_Exercise:_ Extract, in full, the lines below, beginning at the first and ending with the line that contains "mb = MB(); mb.box(sideR, .02, 2.43, GROUND, .30, -.05, -.01);". Pictures do not belong in the copy.
---+---
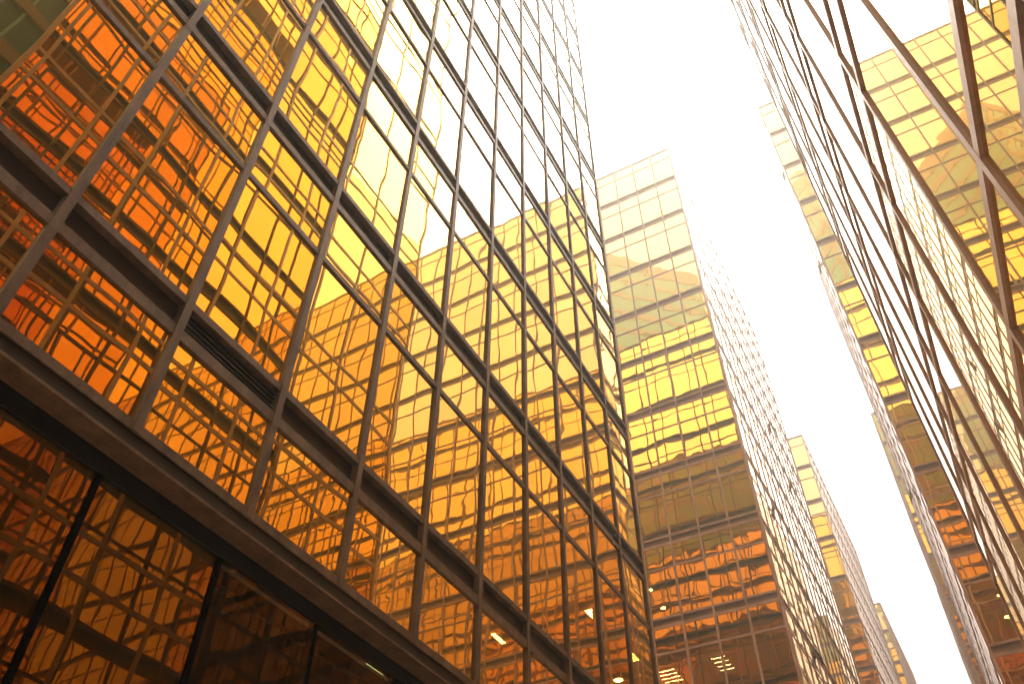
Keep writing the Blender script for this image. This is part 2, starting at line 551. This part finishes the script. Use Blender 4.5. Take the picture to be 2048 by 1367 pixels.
base(tA, sideA, 3.73, smoke_from=1.6, seed=5, near=True)
for t_, s_, l_ in ((tB, sideB, 4.09), (tC, sideC, 4.52), (tD, sideD, 4.3), (tS, sideS, 4.09), (tT, sideT, 4.52), (tU, sideU, 4.3)):
    mb = MB(); mb.box(s_, .02, l_ - .02, GROUND, .8395, -.05, -.02); mb.build("ground_floor_wall", M_DARK, t_)
mb = MB(); mb.box(sideR, .02, 2.43, GROUND, .30, -.05, -.01); mb.build("ground_floor_wall", M_DARK, tR)

# louvre in the second spandrel of the near left tower
lv = MB()
u0 = 3.73 - 9 * W + .0092; u1 = 3.73 - 8 * W - .0092
LVB = (5, 0)
def bay(idx):
    us = [3.73 - i * W for i in range(13, 0, -1)] + [3.73]
    if us[0] > .02: us = [0.0] + us
    return us[idx] + .0092, us[idx + 1] - .0092
u0, u1 = bay(LVB[0])
lv.box(sideA, u0, u1, 1.080, 1.138, -.034, -.030)
lo = lv.build("louvre", M_DARK, tA)
for i in range(5):
    mb = MB()
    z = 1.0835 + i * .0112
    b0 = len(mb.v)
    for (uu, zz, dd) in ((u0, z, -.002), (u1, z, -.002), (u1, z + .009, -.028), (u0, z + .009, -.028),
                         (u0, z + .0016, -.002), (u1, z + .0016, -.002), (u1, z + .0106, -.028), (u0, z + .0106, -.028)):
        mb.v.append(sideA(uu, zz, dd))
    for q in ((0, 1, 2, 3), (7, 6, 5, 4), (0, 4, 5, 1), (3, 2, 6, 7), (0, 3, 7, 4), (1, 5, 6, 2)):
        mb.f.append(tuple(b0 + j for j in q)); mb.seed.append(0); mb.uv.append([(0, 0)] * 4)
    s_ = mb.build("louvre_slat", M_PANEL, None)
    s_.parent = lo
    s_.matrix_parent_inverse = lo.matrix_world.inverted() if False else Matrix.Translation(-Vector(tA.location)) if False else Matrix.Identity(4)

# open, outward-swung vents in the long walls
def vent(root, side, u, z, w=.09, h=.13, out=.030):
    mb = MB()
    t = .006
    def fr2(uu, zz, dd):
        # hinged at the top edge, swung outwards
        k = (h - zz) / h
        return side(u + uu, z + zz, .008 + k * out + dd)
    mb.box(fr2, 0, w, 0, h, 0, t)
    mb.box(fr2, 0, .008, 0, h, t, t + .004)
    mb.box(fr2, w - .008, w, 0, h, t, t + .004)
    mb.build("open_window", M_DARK, root)
for y_, z_ in ((8.76, 6.90), (9.18, 6.25), (7.20, 4.68), (7.32, 3.24), (9.6, 2.8), (8.1, 2.2)):
    vent(tB, sideB, y_ - 6.21, z_)
for y_, z_ in ((6.33, 8.55), (6.95, 7.5), (8.4, 5.2)):
    vent(tS, sideS, y_ - 6.21, z_)

# ------------------------------------------------------------------ ceiling lights inside
def ceiling_light(x, y, z, sx, sy, label, mat=None, rot=0, rnd=False):
    t = thing("ceiling_light", label, "ceiling light", (x * U, y * U, z * U), "lit ceiling lights behind the panes")
    c, s = math.cos(rot), math.sin(rot)
    def ring(r, z_, n=20):
        return [((x + r * math.cos(2 * math.pi * i / n)) * U, (y + r * math.sin(2 * math.pi * i / n)) * U, z_ * U) for i in range(n)]
    def rect(a, b, z_):
        return [((x + c * px - s * py) * U, (y + s * px + c * py) * U, z_ * U) for px, py in ((-a, -b), (a, -b), (a, b), (-a, b))]
    h, d = MB(), MB()
    for m_, k, za, zb in ((h, 1.15, z, z + .012), (d, 1.0, z - .002, z - .0002)):
        lo_ = ring(sx * k, za) if rnd else rect(sx * k, sy * k, za)
        hi_ = ring(sx * k, zb) if rnd else rect(sx * k, sy * k, zb)
        n = len(lo_)
        b = len(m_.v); m_.v += lo_ + hi_
        m_.f.append(tuple(range(b + n - 1, b - 1, -1))); m_.f.append(tuple(range(b + n, b + 2 * n)))
        for i in range(n):
            m_.f.append((b + i, b + (i + 1) % n, b + n + (i + 1) % n, b + n + i))
        m_.seed += [0] * (n + 2); m_.uv += [[(0, 0)] * len(f) for f in m_.f[-(n + 2):]]
    h.build("housing", M_HOUS, t)
    d.build("diffuser", mat or M_LAMP, t)
    return t

ceiling_light(-1.040, 1.830, 1.053, .006, .030, "short pale light panel under the lowest spandrel of the near left tower", mat=emit_mat("panel_diffuser", (1, .88, .50), 14))
ceiling_light(-1.165, 2.795, 1.605, .014, .046, "long pale light panel behind the last panes of the near left tower", mat=emit_mat("long_panel_diffuser", (1, .88, .50), 20))
ceiling_light(-2.27, 6.87, 4.05, .028, .028, "small round downlight, upper of two, behind orange panes of the end wall", rnd=True)
ceiling_light(-2.28, 7.25, 4.05, .028, .028, "small round downlight, lower of two, behind orange panes of the end wall", rnd=True)
ceiling_light(.51, 6.94, 3.30, .024, .024, "round downlight nearer the glass in the single column of orange panes", rnd=True)
ceiling_light(.52, 7.33, 3.30, .024, .024, "round downlight deeper inside the single column of orange panes", rnd=True)
ceiling_light(-1.075, 1.376, .795, .008, .032, "greenish fluorescent panel behind the smoked ground-floor glass", mat=emit_mat("green_diffuser", (.75, .95, .45), 3.0))

M_TUBE = emit_mat("tube_light", (1.0, .90, .60), 16)
for i in range(4):
    ceiling_light(-2.26 + .045 * 0, 6.98 + i * .075, 3.31, .085, .007, "white fluorescent strip in the cluster behind the lowest panes beside the near left tower's corner", mat=M_TUBE)
for i in range(4):
    ceiling_light(-1.76, 6.95 + i * .085, 3.31, .06, .006, "fluorescent strip in the cluster behind the lowest middle panes of the end wall", mat=M_TUBE)
ceiling_light(-1.032, 2.66, 1.267, .016, .016, "round yellow downlight near the bottom of the near left tower's last panes", rnd=True)

# vertical blinds behind the smoked ground-floor glass
bt = thing("vertical_blind", "dark vertical fabric blind hanging behind the smoked ground-floor glass", "blind",
           (-1.10 * U, 1.2 * U, GROUND * U))
mb = MB()
for i in range(34):
    y = .885 + i * .0205
    a = .35 + .1 * math.sin(i * 1.7)
    wv = .016
    mb.quad([((-1.075 - wv * math.sin(a)) * U, (y) * U, .74 * U), ((-1.075 + wv * math.sin(a)) * U, (y + wv * math.cos(a)) * U, .74 * U),
             ((-1.075 + wv * math.sin(a)) * U, (y + wv * math.cos(a)) * U, -.28 * U), ((-1.075 - wv * math.sin(a)) * U, y * U, -.28 * U)])
mb.build("blind_slats", M_BLIND, bt)
mb = MB(); mb.box(frame(0, 0, 1, 0, 0, 1), -1.095, -1.060, .742, .768, .87, 1.62); mb.build("head_rail", M_DARK, bt)

# ------------------------------------------------------------------ green towers behind the camera, seen only in the mirrors
def green_glass():
    m, t, o = new_mat("green_tower_glass")
    N, L = t.nodes.new, t.links.new
    tc = N("ShaderNodeNewGeometry")
    n1 = N("ShaderNodeTexNoise"); n1.inputs["Scale"].default_value = .05; n1.inputs["Detail"].default_value = 3
    L(tc.outputs["Position"], n1.inputs["Vector"])
    r = N("ShaderNodeValToRGB")
    r.color_ramp.elements[0].color = (.07, .30, .25, 1); r.color_ramp.elements[1].color = (.12, .40, .33, 1)
    L(n1.outputs["Fac"], r.inputs[0])
    b = N("ShaderNodeBsdfPrincipled"); b.inputs["Roughness"].default_value = .22; b.inputs["Metallic"].default_value = .3
    L(r.outputs[0], b.inputs["Base Color"]); L(b.outputs[0], o.inputs[0])
    return m
M_GREEN = green_glass()
M_GREEND = plain_mat("shaded_green_tower_glass", (.014, .050, .034), rough=.3, noise=.4, scale=.12, spec=.05)  # dark copy of the green glass, shade put into the colour
M_TILED = plain_mat("shaded_wall_tile", (.13, .075, .022), rough=.6, noise=.25, scale=.5, spec=.05)  # dark copy of the brown tile, shade painted in likewise
M_TILE = plain_mat("brown_wall_tile", (.26, .185, .14), rough=.6, noise=.15, scale=.4)
M_JOINT = plain_mat("green_tower_joint", (.08, .20, .15), noise=.1)

def green_tower(label, cx, cy, half, H, rot, seed, mg=None, mt=None, fl=1.05):
    t = thing("green_tower", label, "office tower", (cx * U, cy * U, GROUND * U), "green glass towers reflected in the gold facades")
    c, s = math.cos(rot), math.sin(rot)
    gl, bd, jt = MB(), MB(), MB()
    for q in range(4):
        a = q * math.pi / 2 + rot
        n = (math.cos(a), math.sin(a)); uu = (-n[1], n[0])
        fr = frame(cx + n[0] * half - uu[0] * half, cy + n[1] * half - uu[1] * half, uu[0], uu[1], n[0], n[1])
        gl.box(fr, 0.02, 2 * half - .02, GROUND, H - .3, -.05, 0)
        z = 1.0
        while z < H - 1.5 * fl:
            bd.box(fr, 0, 2 * half, z, z + .26 * fl, -.04, .03)
            z += fl
        bd.box(fr, 0, 2 * half, H - .8 * fl, H, -.04, .05)
        bd.box(fr, 0, .12, GROUND, H - .01, -.03, .04)
        for i in range(1, int(2 * half / .42)):
            jt.box(fr, i * .42, i * .42 + .022, GROUND, H - .86, -.02, .012)
    gl.build("glass_wall", mg or M_GREEN, t)
    bd.build("brown_band", mt or M_TILE, t)
    jt.build("glazing_joint", M_JOINT, t, kind="stuff")
    return t
G45 = math.pi / 4
green_tower("green glass tower with brown tiled bands mirrored in the upper end wall", -7.4, -9 - 3.4, 2.4, 29.0, G45, 1)
green_tower("green tower with brown bands mirrored through the barred right wall", 1.4, -9 - 4.3, 3.0, 29.0, G45, 2)
green_tower("broad green tower mirrored in the top left corner pane", 4.6, -.45, 1.4, 9.3, 0.0, 3, M_GREEND, M_TILED, .62)

# ------------------------------------------------------------------ ground
gm = MB()
gm.quad([(-900, -900, GROUND * U), (900, -900, GROUND * U), (900, 900, GROUND * U), (-900, 900, GROUND * U)])
g_ = gm.build("ground", M_PAVE); g_["kind"] = "structure"

# ------------------------------------------------------------------ air volume added to imitate lens glare
GLARE_DENSITY = 0.0052  # density of the scattering air, added as a stand-in for lens glare
if GLARE_DENSITY:
    hm, t, o = new_mat("glare_haze_air")
    v = t.nodes.new("ShaderNodeVolumePrincipled")
    v.inputs["Color"].default_value = (1, .91, .66, 1)
    v.inputs["Density"].default_value = GLARE_DENSITY
    v.inputs["Anisotropy"].default_value = 0.68
    t.links.new(v.outputs[0], o.inputs["Volume"])
    hb = MB()
    hb.box(frame(0, 0, 1, 0, 0, 1), -200, 200, GROUND - .2, 33, -200, 200)
    h_ = hb.build("glare_haze", hm); h_["kind"] = "stuff"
---+---
_Expected answer:_
Keep writing the Blender script for this image. This is part 2, starting at line 551. This part finishes the script. Use Blender 4.5. Take the picture to be 2048 by 1367 pixels.
base(tA, sideA, 3.73, smoke_from=1.6, seed=5, near=True)
for t_, s_, l_ in ((tB, sideB, 4.09), (tC, sideC, 4.52), (tD, sideD, 4.3), (tS, sideS, 4.09), (tT, sideT, 4.52), (tU, sideU, 4.3)):
    mb = MB(); mb.box(s_, .02, l_ - .02, GROUND, .8395, -.05, -.02); mb.build("ground_floor_wall", M_DARK, t_)
mb = MB(); mb.box(sideR, .02, 2.43, GROUND, .30, -.05, -.01); mb.build("ground_floor_wall", M_DARK, tR)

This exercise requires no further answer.